After to-day's stage
there was nothing but the native poplar for the camels to eat, and
they devoured the leaves with great apparent relish, though to my
human taste it is about the most disgusting of vegetables. The
following day, fifteenth from water, we accomplished twenty-six miles
of scrubs. Our latitude here was 30 degrees 17'. The country continued
to rise into sandhills, from which the only views obtainable presented
spaces precisely similar to those already traversed and left behind to
the eastwards, and if it were only from our experience of what we had
passed, that we were to gather intelligence of what was before us in
the future, then would our future be gloomy indeed.
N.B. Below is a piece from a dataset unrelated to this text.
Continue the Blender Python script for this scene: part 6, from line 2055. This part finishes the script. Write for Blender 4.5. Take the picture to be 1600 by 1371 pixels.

At twelve o'clock on the sixteenth day some natives' smoke was seen
straight on our course, and also some of their foot-marks. The days
throughout this march had been warm; the thermometer at twelve
o'clock, when we let the camels lie down, with their loads on, for an
hour, usually stood at 94, 95, or 96 degrees, while in the afternoon
it was some degrees hotter. On Saturday, the 25th of September, being
the sixteenth day from the water at the Boundary Dam, we travelled
twenty-seven miles, still on our course, through mallee and spinifex,
pines, casuarinas, and quandong-trees, and noticed for the first time
upon this expedition some very fine specimens of the Australian
grass-tree, Xanthorrhoea; the giant mallee were also numerous.